Pin Cushion fragmanında aile bağlarına özgün bir yaklaşım var. Masalsı bir havaya bürünen hikaye türünün yepyeni örneği olan "Pin Cushion", yaratıcı görselleri ve güçlü performansları ile öne çıkıyor. Prömiyerini yaptığı Venedik Film Festivali'nden olumlu eleştiriler alan film, ilgi çekici bir atmosferi seyircilerinin önüne sunuyor.
Birbirlerine bağlı anne-kız Lyn ve genç Iona yeni bir şehre taşınır. Yeni yaşamları için oldukça heyecanlı olan anne kız, küçük bir çift kişilik yatağı paylaşan, sıkı bir bağları olan bir ikilidir. Lyn ve Iona tüm zamanlarını birlikte geçirir; dans eder, yemek pişirir ve sanat kursuna giderler. Yeni hayatına uyum sağlamaya çalışan Iona, okulda yeni arkadaşlar edinir. Fakat bu yakınlaşması Iona’nın en yakın arkadaşı olmaya alışkın annesinin kendisini dışlanmış hissetmesine neden olur. Bu süreçte Lyn de komşuları Belinda ile arkadaşlık etmeye başlar. Anne kız birbirlerine her şeyin iyi olduğu izlenimini verse de aslında işler ikisi için de yolunda değildir. Iona'nın destekçiden çok sırttan bıçaklayıcı olan okul arkadaşları, ergenlik sorunları ve anne-kız ilişkilerinin yeni yeni girmeye çalıştığı kalıp ikisi için de oldukça zorlu bir ip üstünde yürüme oyununa dönüşür...

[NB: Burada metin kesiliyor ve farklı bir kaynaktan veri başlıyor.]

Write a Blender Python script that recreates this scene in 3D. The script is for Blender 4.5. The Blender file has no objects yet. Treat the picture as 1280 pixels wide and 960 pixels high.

Başrollerini Iona rolünde, Han Solo: Bir Star Wars Hikayesi'nde Lexi rolünde gördüğümüz Lily Newmark ve Lyn rolünde Joanna Scanlan'ın üstlendiği dram filminde Sacha Cordy-Nice Bethany Antonia, Saskia Paige Martin ve Charlie Frances de yer alıyor.
Yönetmenliğini ve senaryosunu Deborah Haywood'un üstlendiği dram filmi 20 Temmuz'da Amerika'da vizyona girecek.